Moreover, individuals from these communities will lack the resources to adapt to and cushion the blows from climate change. “There is thus concern that the intranational socioeconomic disparities between affluent and disadvantaged groups due to the impacts of climate change may enter into a self-reinforcing vicious circle, whereby the initial inequality will result in disadvantaged groups suffering disproportionately, leading to greater subsequent inequality,” it states.[10]
‘Climate justice in India’
Edited by Prakash Kashwan, the book Climate Justice in India covers a wide range of topics starting from energy democracy, the intersectionality of access to drinking water, agroecology and women’s land rights to national and state climate plans, urban policy, caste justice and environmental and climate social movements, and has a collection of insightful and well-researched articles by scholars and professors.
Collectively, the writings raise the primary question of unequal effects of climate change and of climate action, with the goal of bringing this into ongoing scholarly and policy debates on climate change in India. They call for moving beyond the existing debates about international versus domestic climate justice to examine the complex ways in which international and subnational policies, programs, and resource mobilisations intersect to shape the outcomes of climate action and climate justice.

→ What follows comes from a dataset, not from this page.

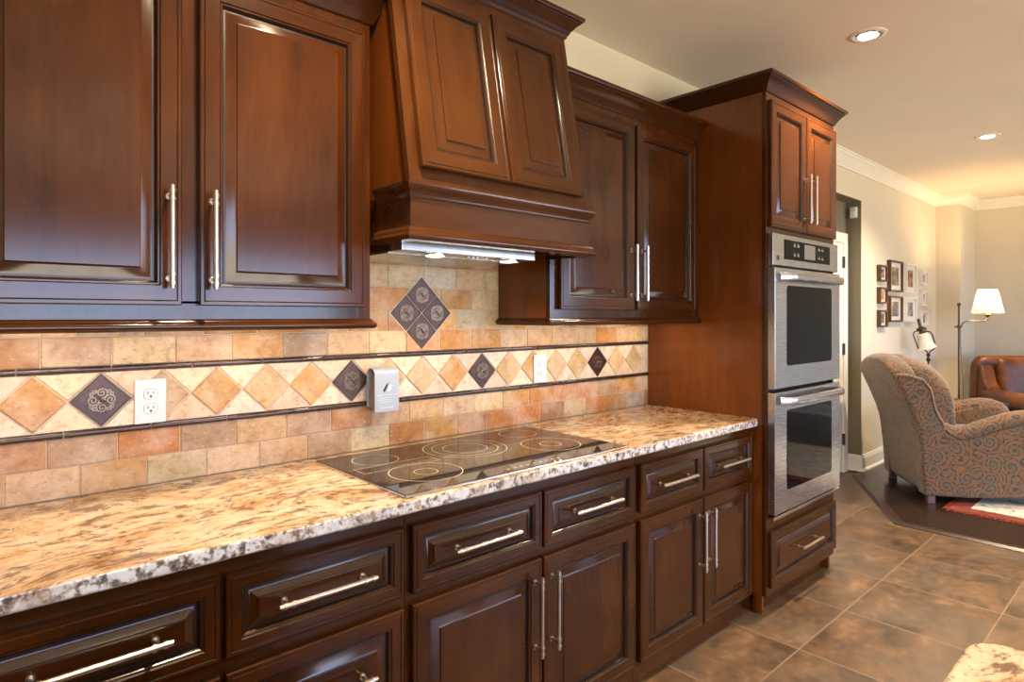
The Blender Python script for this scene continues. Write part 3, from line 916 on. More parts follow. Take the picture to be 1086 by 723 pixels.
CFY = -.623
rc = [(2.818 - .018 + .018 * math.cos(q), CFY + .018 + .018 * math.sin(q)) for q in [R(-90 + 15 * k) for k in range(7)]]
mb = slab([(-1.2, -.001), (-1.2, CFY)] + rc + [(2.818, -.001)], ZT, .914)
tag(mb.build('countertop', M['granite'], smooth=40), 'long speckled tan granite countertop along the tiled wall', 'countertop')
isl_r = [(1.146 - .05 + .05 * math.cos(q), -1.774 - .05 + .05 * math.sin(q)) for q in [R(10 * k) for k in range(10)]]
mb = slab([(1.146, -2.85)] + isl_r + [(-1.5, -1.774), (-1.5, -2.85)], ZT, .914)
tag(mb.build('island_countertop', M['granite'], smooth=40), 'tan granite island top with a rounded corner standing over the tile floor', 'countertop')
t = thing('island_cabinet', 'dark wood island cabinet carrying the granite top with rounded corner', 'cabinet')
c = MB(); c.box(-1.46, 1.10, -2.81, -1.83, .09, ZT - .001); c.build('carcass', M['wood'], t, smooth=0)
c = MB(); c.box(-1.40, 1.04, -2.76, -1.89, .001, .09); c.build('toe_board', M['glaze'], t, smooth=0)
for k in range(4):
    x0 = -1.44 + k * .635; d = panel_mesh(.62, .76).build('panel', WOODS, t, (x0 + .62, -1.8305, .1), (0, 0, R(180)), smooth=30)
d = panel_mesh(.94, .76).build('panel', WOODS, t, (1.1005, -2.79, .1), (0, 0, R(90)), smooth=30)

t = thing('cooktop', 'black glass electric cooktop set into the granite counter', 'cooktop')
c = MB(); c.rbox(.897, 1.842, -.598, -.062, .9142, .9205, .0025, 3); c.build('glass_top', M['cookglass'], t)
c = MB(); c.rbox(.893, 1.850, -.6105, -.5985, .9142, .9195, .0015); c.build('front_trim', M['chrome'], t)
c = MB(); c.rbox(1.8425, 1.850, -.598, -.062, .9142, .9190, .0012); c.build('side_trim', M['chrome'], t)
c = MB(); c.rbox(.8895, .8965, -.598, -.062, .9142, .9190, .0012); c.build('side_trim', M['chrome'], t)
M['ringline'] = plain('printed_ring', (.42, .36, .28), .35)


def ring(cx, cy, r, wd=.0016, z=.92075):
    q = MB(); n = 72; vs = []; fs = []
    for j in range(n):
        a = 2 * math.pi * j / n
        for rr in (r - wd, r + wd): vs.append((cx + rr * math.cos(a), cy + rr * math.sin(a), z))
    for j in range(n): fs.append((2 * j, 2 * j + 1, (2 * j + 3) % (2 * n), (2 * j + 2) % (2 * n)))
    q.add(vs, fs); return q


for cx, cy, rs in ((1.08, -.425, (.112, .036)), (1.375, -.240, (.150, .118, .080)), (1.655, -.394, (.110, .040)), (1.045, -.185, (.075,)), (1.70, -.165, (.075,))):
    q = MB()
    for r_ in rs:
        g_ = ring(cx, cy, r_); q.add(g_.v, g_.f)
    q.build('burner_ring', M['ringline'], t, smooth=0, fix=False)
q = MB()
for x0, x1, y0, y1 in ((.925, .9275, -.33, -.26), (1.2, 1.2025, -.33, -.26), (.925, 1.2, -.262, -.2595), (.925, 1.2, -.33, -.3275)): q.add([(x0, y0, .92074), (x1, y0, .92074), (x1, y1, .92074), (x0, y1, .92074)], [(0, 1, 2, 3)])
q.build('bridge_marking', M['ringline'], t, smooth=0, fix=False)
q = MB()
for k in range(9):
    xx = 1.28 + k * .028; q.add([(xx, -.575, .92075), (xx + .012, -.575, .92075), (xx + .012, -.566, .92075), (xx, -.566, .92075)], [(0, 1, 2, 3)])
q.build('control_marking', M['ringline'], t, smooth=0, fix=False)

# ------------------------------------------------------------------ oven tower
TY = -.656; TT = 2.447
t = thing('oven_cabinet', 'tall cherry cabinet housing the double oven at the end of the counter', 'cabinet')
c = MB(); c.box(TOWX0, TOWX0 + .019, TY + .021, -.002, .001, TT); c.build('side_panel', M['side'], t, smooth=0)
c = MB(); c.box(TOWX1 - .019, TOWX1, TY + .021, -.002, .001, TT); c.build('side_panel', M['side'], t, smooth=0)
c = MB(); c.box(TOWX0 + .02, TOWX1 - .02, TY + .021, -.005, TT - .02, TT); c.box(TOWX0 + .02, TOWX1 - .02, -.02, -.004, .1, TT - .02)
c.box(TOWX0 + .02, TOWX1 - .02, TY + .021, -.02, 1.785, 1.80); c.box(TOWX0 + .02, TOWX1 - .02, TY + .021, -.02, .425, .437)
c.build('carcass', M['wood'], t, smooth=0)
f = MB(); f.rbox(TOWX0, TOWX0 + .022, TY, TY + .0205, .085, TT, .0015); f.rbox(TOWX1 - .022, TOWX1, TY, TY + .0205, .085, TT, .0015)
f.box(TOWX0 + .02, TOWX1 - .02, TY + .0005, TY + .0205, 1.782, 1.830); f.box(TOWX0 + .02, TOWX1 - .02, TY + .0005, TY + .0205, 2.385, TT)
f.box(TOWX0 + .02, TOWX1 - .02, TY + .0005, TY + .0205, .380, .442); f.box(TOWX0 + .02, TOWX1 - .02, TY + .0005, TY + .0205, .085, .14); f.box(3.205, 3.240, TY + .0005, TY + .0205, 1.83, 2.385)
f.build('face_frame', M['wood'], t)
door_part(t, 2.836, 3.219, 1.811, 2.401, TY - .0005, 3.219 - .030, 1.977)
door_part(t, 3.228, 3.606, 1.811, 2.401, TY - .0005, 3.228 + .030, 1.977)
drawer_part(t, 2.836, 3.604, .125, .386, TY - .0005)
k = MB(); k.sweep([(TOWX0, -.006), (TOWX0, TY), (TOWX1, TY), (TOWX1, -.006)], crown_cab(TT - .008, .078, .056)); k.build('crown_molding', M['crown'], t, smooth=40)
k = MB(); k.rbox(TOWX0 - .012, TOWX1 - .001, -.612, -.592, .001, .0845, .003); k.build('toe_board', M['wood_h'], t)

o_ = thing('wall_oven', 'stainless steel double wall oven with black windows in the tall cabinet', 'oven')
OX0, OX1 = 2.8445, 3.5955
c = MB(); c.box(OX0, OX1, -.64, -.06, .444, 1.780); c.build('casing', M['black'], o_, smooth=0)
c = MB(); c.rbox(2.830, 3.608, -.684, -.657, 1.630, 1.780, .004); cp = c.build('control_panel', M['steel'], o_)
c = MB(); c.rbox(2.950, 3.488, -.687, -.683, 1.664, 1.758, .0012); c.build('black_panel', M['ovenglass'], cp)
c = MB(); c.rbox(3.165, 3.295, -.6885, -.6865, 1.676, 1.748, .0008); c.build('display', plain('grey_display', (.10, .105, .105), .3), cp)
KEY = plain('pale_key_print', (.13, .13, .13), .6)
q = MB()
for cx in (3.055, 3.095):
    for cz in (1.735, 1.690):
        q.box(cx - .012, cx + .012, -.6874, -.6868, cz + .009, cz + .0105); q.box(cx - .010, cx - .002, -.6874, -.6868, cz - .008, cz + .006); q.box(cx + .002, cx + .010, -.6874, -.6868, cz - .008, cz + .006)
for cx in (3.345, 3.39):
    for cz in (1.735, 1.690):
        q.box(cx - .012, cx + .012, -.6874, -.6868, cz + .009, cz + .0105); q.box(cx - .012, cx - .003, -.6874, -.6868, cz - .006, cz + .004); q.box(cx + .003, cx + .012, -.6874, -.6868, cz - .008, cz + .004)
q.build('key_marking', KEY, cp, smooth=0)
q = MB(); q.box(2.868, 2.893, -.6850, -.6838, 1.655, 1.676); q.build('emblem', M['black'], cp, smooth=0)


def oven_door(z0, z1, w0, w1, hz):
    d = MB(); d.rbox(2.830, 3.608, -.694, -.657, z0, z1, .004); d_ = d.build('oven_door', M['steel'], o_)
    g_ = MB(); x0, x1, r = 2.955, 3.488, .018; pl = []
    for cx, cz, a0 in ((x1 - r, w1 - r, 0), (x0 + r, w1 - r, 90), (x0 + r, w0 + r, 180), (x1 - r, w0 + r, 270)):
        pl += [(cx + r * math.cos(R(a0 + 18 * k)), cz + r * math.sin(R(a0 + 18 * k))) for k in range(6)]
    g_.prism(pl, 'y', -.6958, -.693); g_.build('window', M['ovenglass'], d_, smooth=20)
    h = MB(); n = 24; vs = []; fs = []; m_ = 12
    for i in range(n + 1):
        f_ = i / n; x = 2.862 + (3.576 - 2.862) * f_
        e_ = min(f_, 1 - f_); y = -.700 - .040 * min(1, math.sin(min(1, e_ / .10) * math.pi / 2)) - .010 * math.sin(math.pi * f_)
        for j in range(m_):
            q_ = 2 * math.pi * j / m_; cs, sn = math.cos(q_), math.sin(q_)
            vs.append((x, y + .009 * cs, hz + .019 * math.copysign(abs(sn) ** .8, sn)))
    for i in range(n):
        for j in range(m_): fs.append((i * m_ + j, i * m_ + (j + 1) % m_, (i + 1) * m_ + (j + 1) % m_, (i + 1) * m_ + j))
    fs.append(tuple(range(m_))); fs.append(tuple(range(n * m_, n * m_ + m_))); h.add(vs, fs)
    h.build('handle', M['steel'], d_)


oven_door(1.053, 1.619, 1.157, 1.538, 1.577)
oven_door(.468, 1.036, .568, .946, .996)
c = MB(); c.rbox(2.828, 3.610, -.690, -.657, .444, .460, .002); c.build('lower_trim', M['chrome'], o_)

# ------------------------------------------------------------------ outlets and the plug-in unit
def outlet(label, x, z, wpl=.080, hpl=.125, y=-.0012, group='white wall outlets'):
    t = thing('wall_outlet', label, 'outlet', (x, y, z), group=group)
    p = MB(); p.rbox(-wpl / 2, wpl / 2, -.0065, .0, -hpl / 2, hpl / 2, .003, 2); p.build('cover_plate', M['white'], t)
    for s in (1, -1):
        q = MB(); pl = []
        for k in range(24):
            a = 2 * math.pi * k / 24; pl.append((.0175 * math.copysign(abs(math.cos(a)) ** .75, math.cos(a)), s * .0205 + .0145 * math.copysign(abs(math.sin(a)) ** .85, math.sin(a))))
        q.prism(pl, 'y', -.0082, -.006); so = q.build('socket', M['white'], t)
        e_ = MB()
        e_.prism([(u * 1.05, s * .0205 + (v - s * .0205) * 1.05) for u, v in pl], 'y', -.0068, -.0062)
        e_.build('socket_rim', M['dark_slot'], so)
        h = MB(); h.box(-.0085, -.0063, -.0086, -.008, s * .0205 - .001, s * .0205 + .0075); h.box(.0060, .0080, -.0086, -.008, s * .0205, s * .0205 + .0070)
        h.prism([(.003 * math.cos(R(30 * k)), s * .0205 - .0068 + .0032 * math.sin(R(30 * k))) for k in range(12)], 'y', -.0086, -.008)
        h.build('slot', M['dark_slot'], so, smooth=0)
    return t


outlet('white double outlet on the tiled backsplash left of the cooktop', .430, 1.152)
outlet('white double outlet in the backsplash band below the far wall cabinet', 1.988, 1.155)
outlet('white outlet low on the beige wall behind the paisley armchair', 6.603, .33, .075, .12, WALL_Y - .0005)
t = thing('plug_in_unit', 'silver-white plug-in wall unit with a dark pictogram on the backsplash', 'dispenser', (1.160, 0, 1.127))
pw = plain('silver_white_plastic', (.40, .43, .48), .30, var=.02)
prof = []
yb, yf, r, zt, zb = -.014, -.062, .020, .077, -.074
path = [(yb, zb + .018), (yb, zt - r)] + [((yb + yf) / 2 - (yf - yb) / 2 * math.cos(R(a)) * 1.0, zt - r + r * math.sin(R(a))) for a in range(0, 181, 15)] + [(yf, zt - r), (yf, zb)]
path = [(yb, zb + .018), (yb, zt - r)] + [((yb + yf) / 2 + (yb - yf) / 2 * math.cos(R(a)), zt - r + r * math.sin(R(a))) for a in range(10, 180, 14)] + [(yf, zt - r), (yf, zb)]
th = .005; inner = []
for i_, (y, z) in enumerate(path):
    a_ = Vector(path[max(0, i_ - 1)]); c_ = Vector(path[min(len(path) - 1, i_ + 1)]); d_ = (c_ - a_).normalized(); n_ = Vector((d_.y, -d_.x))
    inner.append((y + n_.x * th, z + n_.y * th))
c = MB(); vs = []; fs = []; n = len(path)
for xx in (-.0495, .0495): vs += [(xx, y, z) for y, z in path] + [(xx, y, z) for y, z in inner]
for i_ in range(n - 1):
    fs += [(i_, i_ + 1, n + i_ + 1, n + i_), (2 * n + i_, 3 * n + i_, 3 * n + i_ + 1, 2 * n + i_ + 1), (i_, 2 * n + i_, 2 * n + i_ + 1, i_ + 1), (n + i_, n + i_ + 1, 3 * n + i_ + 1, 3 * n + i_)]
fs += [(0, n, 3 * n, 2 * n), (n - 1, 3 * n - 1, 4 * n - 1, 2 * n - 1)]
c.add(vs, fs); co = c.build('cover', pw, t, smooth=40)
bv = co.modifiers.new('edge', 'BEVEL'); bv.width = .002; bv.segments = 2; bv.limit_method = 'ANGLE'
c = MB(); c.rbox(-.040, .040, -.056, -.0205, -.066, .052, .004); c.build('core', plain('brown_plastic', (.30, .20, .14), .5), t)  # core is brown in its own colour
c = MB(); c.rbox(-.047, .047, -.0138, -.0010, -.060, .050, .003); c.build('wall_plug', pw, t)
c = MB(); c.prism([(-.016, .004), (-.004, .022), (.006, .030), (.002, .018), (-.004, .006), (-.010, -.004), (-.014, -.002)], 'y', -.0676, -.0664); c.build('pictogram', M['black'], t, smooth=0)
c = MB(); c.prism([(.000, .000), (.010, .020), (.017, .022), (.018, .008), (.010, .000)], 'y', -.0676, -.0664); c.build('pictogram', M['white'], t, smooth=0)
c = MB(); c.box(-.043, .043, -.0674, -.0664, -.0145, -.0125)
for k, (a, d_) in enumerate(((-.030, .028), (-.040, .014), (-.035, .022))): c.box(a, d_, -.0674, -.0664, -.024 - .0 - k * .008, -.022 - k * .008)
c.box(-.028, .028, -.0674, -.0664, -.060, -.057)
c.build('printed_lines', plain('faint_print', (.56, .59, .64), .4), t, smooth=0)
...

An analysis-based chapter by Eric Chu and Kavya Michael shows that despite Indian leaders identifying local development priorities as the main entry point for urban climate mitigation and adaptation, market actors often assume control of these opportunities, leading to the exclusion of much of India’s urban population. “The lower-middle class and income-poor urban residents that are often substantively excluded from urban climate plans also fuel India’s vast informal urban economies. Part of this exclusion has to do with the centralisation of decision-making within urban local government bodies, as elected ward representatives and residents are rarely consulted in urban policy-making.”[11]